At first glance, I thought that Skye McAlpine’s A Table Full of Love might be some kind of theological work on the Eucharist – or at least a supplementary document to the Synod on Synodality – but then I caught sight of the longer subtitle: “recipes to comfort, seduce, celebrate and everything in between”. Perhaps one for the moral theologians, then, if any of them are on their way to the kitchen.
It is, however, more than a recipe book. McAlpine opens by explaining in her introduction – “Some Thoughts on Love and Food” – that “this is a book about love, the different kinds of love that permeate and underpin our world, that make life richer, more complex, at times more painful, often happier; the kinds of love that ultimately make life worth living”. Her subdivisions are not quite the ones that the nuns taught us about at school.
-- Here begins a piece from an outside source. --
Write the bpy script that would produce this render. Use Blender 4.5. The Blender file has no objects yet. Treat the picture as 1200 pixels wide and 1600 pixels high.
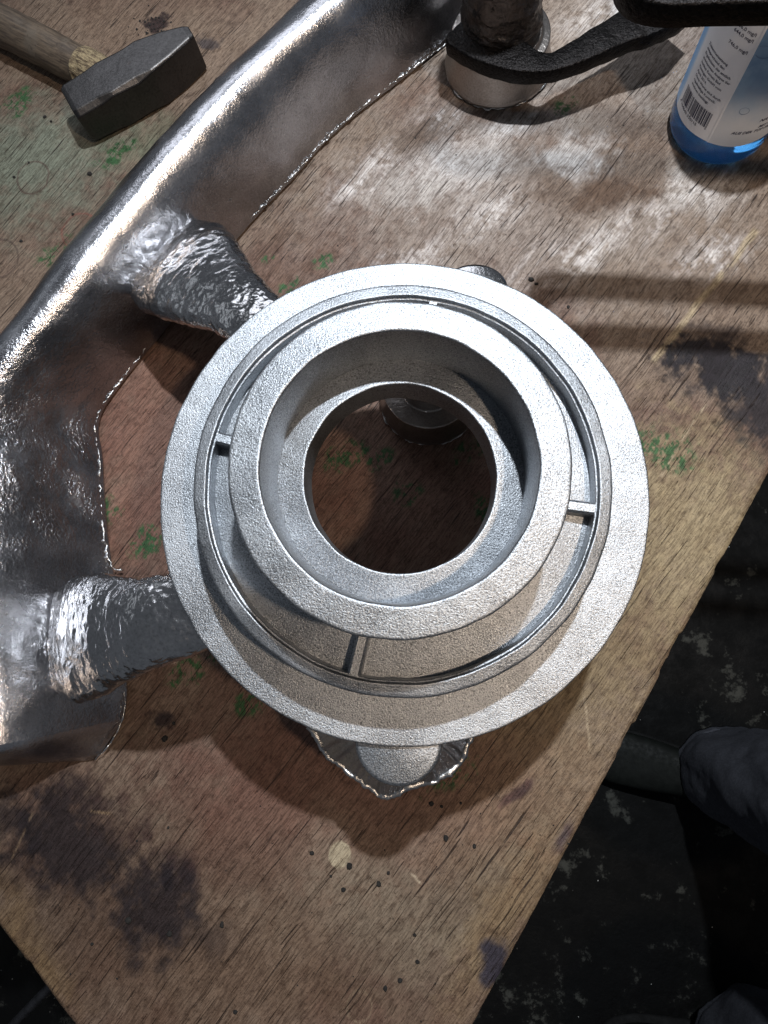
import bpy, bmesh, math, random
import numpy as np
from mathutils import Vector, Matrix, noise
random.seed(7)
S = bpy.context.scene
C = S.collection
rad = math.radians

# ------------------------------------------------------------------ camera
CAMH = 0.662                     # metres above the bench top
F = 1111.0                       # focal length in pixels of the 1200 x 1600 photograph
NAD = (700.0, 1005.0)            # pixel straight below the phone
zc = -Vector(((NAD[0]-600)/F, -(NAD[1]-800)/F, -1)).normalized()
yc = (Vector((0, 1, 0)) - zc*zc.y).normalized()
xc = yc.cross(zc)
M3 = Matrix((xc, yc, zc))
CAM = Vector((0, 0, CAMH))
cd = bpy.data.cameras.new('camera')
cam = bpy.data.objects.new('camera', cd); C.objects.link(cam)
cd.sensor_fit = 'VERTICAL'; cd.sensor_height = 32.0; cd.lens = 32.0*F/1600
cd.clip_start = 0.01; cd.clip_end = 50
cam.matrix_world = Matrix.Translation(CAM) @ M3.to_4x4()
S.camera = cam

def W(px, py, z=0.0):
    """world point at height z seen at a photograph pixel"""
    d = M3 @ Vector(((px-600)/F, -(py-800)/F, -1))
    return CAM + d*((z-CAMH)/d.z)

# ------------------------------------------------------------------ light
world = bpy.data.worlds.new('World'); S.world = world; world.use_nodes = True
bg = world.node_tree.nodes['Background']
bg.inputs[0].default_value = (0.80, 0.88, 1.0, 1); bg.inputs[1].default_value = 0.12

RC = Vector((-0.0327, 0.103, 0.172))   # centre of the flange
def lamp(name, loc, target, energy, color, size, size_y=None):
    l = bpy.data.lights.new(name, 'AREA'); l.energy = energy; l.color = color
    if size_y: l.shape = 'RECTANGLE'; l.size = size; l.size_y = size_y
    else: l.shape = 'DISK'; l.size = size
    o = bpy.data.objects.new(name, l); C.objects.link(o)
    o.location = loc
    o.rotation_euler = (Vector(target)-Vector(loc)).to_track_quat('-Z', 'Y').to_euler()
    return o
def spot(name, loc, target, energy, color, radius, size, blend):
    l = bpy.data.lights.new(name, 'SPOT'); l.energy = energy; l.color = color
    l.shadow_soft_size = radius; l.spot_size = rad(size); l.spot_blend = blend
    o = bpy.data.objects.new(name, l); C.objects.link(o); o.location = loc
    o.rotation_euler = (Vector(target)-Vector(loc)).to_track_quat('-Z', 'Y').to_euler()
    return o
spot('work_lamp', (RC.x+0.22, RC.y+0.57, 1.5), (RC.x+.10, RC.y+.14, 0), 118, (0.88, 0.94, 1.0), 0.022, 68, 0.9)
spot('warm_lamp', (RC.x+0.66, RC.y-0.26, 1.6), (RC.x+.05, RC.y+.12, 0), 40, (1.0, 0.78, 0.58), 0.035, 66, 0.9)
lamp('highlight_lamp', (RC.x-0.45, RC.y+1.45, 1.25), (RC.x-0.2, RC.y+.2, 0.15), 6, (0.88, 0.92, 1.0), 1.2, 0.55)  # this and the next: unseen soft lamps added for the bar's long highlights
lamp('highlight_lamp', (RC.x-1.60, RC.y+0.65, 0.75), (RC.x-0.3, RC.y, 0.15), 0.7, (0.88, 0.94, 1.0), 1.2, 0.25)

S.view_settings.view_transform = 'Standard'; S.view_settings.look = 'None'
S.view_settings.exposure = 0.1; S.view_settings.gamma = 1.0
S.view_settings.use_curve_mapping = False

# ------------------------------------------------------------------ node helpers
class NT:
    def __init__(s, name):
        s.m = bpy.data.materials.new(name); s.m.use_nodes = True
        s.t = s.m.node_tree; s.n = s.t.nodes; s.l = s.t.links
        s.b = s.n['Principled BSDF']
    def node(s, typ, **kw):
        n = s.n.new(typ)
        for k, v in kw.items(): setattr(n, k, v)
        return n
    def put(s, sock, v):
        if v is None: return
        if isinstance(v, bpy.types.NodeSocket): s.l.new(v, sock)
        else:
            if isinstance(v, (tuple, list)) and len(v) == 3 and sock.type == 'RGBA': v = (*v, 1)
            sock.default_value = v
    def math(s, op, a, b=None, c=None, clamp=False):
        n = s.node('ShaderNodeMath', operation=op); n.use_clamp = clamp
        for i, v in enumerate((a, b, c)): s.put(n.inputs[i], v)
        return n.outputs[0]
    def vmath(s, op, a, b=None, scale=None):
        n = s.node('ShaderNodeVectorMath', operation=op)
        s.put(n.inputs[0], a); s.put(n.inputs[1], b)
        if scale is not None: s.put(n.inputs['Scale'], scale)
        return n.outputs['Value'] if op in ('LENGTH', 'DOT_PRODUCT', 'DISTANCE') else n.outputs[0]
    def coord(s, kind='Object'):
        return s.node('ShaderNodeTexCoord').outputs[kind]
    def mapping(s, v, loc=(0,0,0), rot=(0,0,0), scale=(1,1,1), typ='POINT'):
        n = s.node('ShaderNodeMapping', vector_type=typ)
        s.put(n.inputs['Vector'], v); n.inputs['Location'].default_value = loc
        n.inputs['Rotation'].default_value = rot; n.inputs['Scale'].default_value = scale
        return n.outputs[0]
    def noise(s, v, scale, detail=4, rough=0.55, dist=0.0, color=False):
        n = s.node('ShaderNodeTexNoise')
        s.put(n.inputs['Vector'], v); n.inputs['Scale'].default_value = scale
        n.inputs['Detail'].default_value = detail; n.inputs['Roughness'].default_value = rough
        n.inputs['Distortion'].default_value = dist
        return n.outputs['Color' if color else 'Fac']
    def voro(s, v, scale, feature='F1', out='Distance'):
        n = s.node('ShaderNodeTexVoronoi', feature=feature)
        s.put(n.inputs['Vector'], v); n.inputs['Scale'].default_value = scale
        return n.outputs[out]
    def rng(s, v, a, b, c=0.0, d=1.0, smooth=True):
        n = s.node('ShaderNodeMapRange', interpolation_type='SMOOTHSTEP' if smooth else 'LINEAR')
        s.put(n.inputs[0], v)
        for i, x in enumerate((a, b, c, d)): s.put(n.inputs[i+1], x)
        return n.outputs[0]
    def mix(s, f, a, b, blend='MIX'):
        n = s.node('ShaderNodeMix', data_type='RGBA', blend_type=blend)
        s.put(n.inputs[0], f); s.put(n.inputs[6], a); s.put(n.inputs[7], b)
        return n.outputs[2]
    def ramp(s, f, stops):
        n = s.node('ShaderNodeValToRGB'); e = n.color_ramp.elements
        while len(e) < len(stops): e.new(0.5)
        for x, (p, c) in zip(e, stops): x.position = p; x.color = (*c, 1)
        s.put(n.inputs[0], f); return n.outputs[0]
    def bump(s, h, strength, dist, nrm=None):
        n = s.node('ShaderNodeBump'); n.inputs['Strength'].default_value = strength
        n.inputs['Distance'].default_value = dist; s.put(n.inputs['Height'], h)
        if nrm is not None: s.put(n.inputs['Normal'], nrm)
        return n.outputs[0]
    def out(s, color=None, rough=None, metal=None, normal=None, **kw):
        s.put(s.b.inputs['Base Color'], color); s.put(s.b.inputs['Roughness'], rough)
        s.put(s.b.inputs['Metallic'], metal); s.put(s.b.inputs['Normal'], normal)
        for k, v in kw.items(): s.put(s.b.inputs[k.replace('_', ' ')], v)
        return s.m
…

We called them affection, friendship, romance and charity; years later I learned their proper Greek names of agape, storge, eros and philia. McAlpine studied classics in her youth, and so she provides a few more. She has clearly thought long and deep about them – and even has a doctorate in the love poetry of Ovid – so we soon find ourselves in the hands of an expert in both the language of love and the art of cooking.
McAlpine divides her book into “Comfort”, “Seduce”, “Nourish”, “Spoil” and “Cocoon”. From the other end of the kitchen table, I see the appeal of all of them, and certainly four out of the five remain a regular feature even at the wrinkly stage. Each mood calls for a different set of dishes; they’re all well thought-out, attractively presented and relatively straightforward to make.
I suppose the obvious thing to talk about is the recipes. Mouth-wateringly appealing, I’ve tried several of them with great success. How to choose which ones to praise? Her pasta con panna e piselli was a great hit with our small grandchildren – a cunning way to get them to eat an abundance of green peas – and worked well as a side dish later; orange treacle tart was sublime with some thick crème fraîche.
Date and rosemary soda bread went perfectly with some sharp cheddar, while baked eggs with spinach and gorgonzola almost made me long for the evenings to begin drawing in. Meanwhile, scallops with buttery brandy gratin made for a lovely Friday summer supper treat; we had them with a fresh warm crusty baguette, extra butter, and a cold Chablis.
I know I should write more about the food, but this is more than just a cookbook. McAlpine peppers it with her own thoughts on the philosophy of food and cooking; she made me think through things that I’ve always known, but never really known that I’ve known them, if you see what I mean. “I cook because I enjoy how good it makes me feel to bring people together. I cook because I love the people I cook for.”
This is a book not only for the body, but also for the soul. What is remarkable about McAlpine is that she really understands the human element that surrounds cooking and eating, and the joy of gathering people around a table. Here it sounds theological again: “There’s nowhere I would rather be than sitting at a table full of love.”
She admits that her structure is unconventional, but who cares about that? “The recipes are ordered by mood and sentiment,” she writes. Much more fun and satisfying to cook a meal that suits the general feeling of the household, rather than to follow a prescriptive formula (notwithstanding the days of fasting and abstinence, of course).
Best of all, she puts her finger firmly on the one ingredient without which any meal will be a disaster.
“The real flavour of any dish will always equate to more than the simple sum of its raw ingredients: good food can’t help but taste of the tangle of emotions and memories we collect over a lifetime of eating, cooking and being cooked for.
“And all of those emotions, the most prominent and ever recurring – that feeling we want to hold on to and the magic, intangible ingredient which has a way of making all food taste like you can’t live without it – is love.” Amen to that, I say.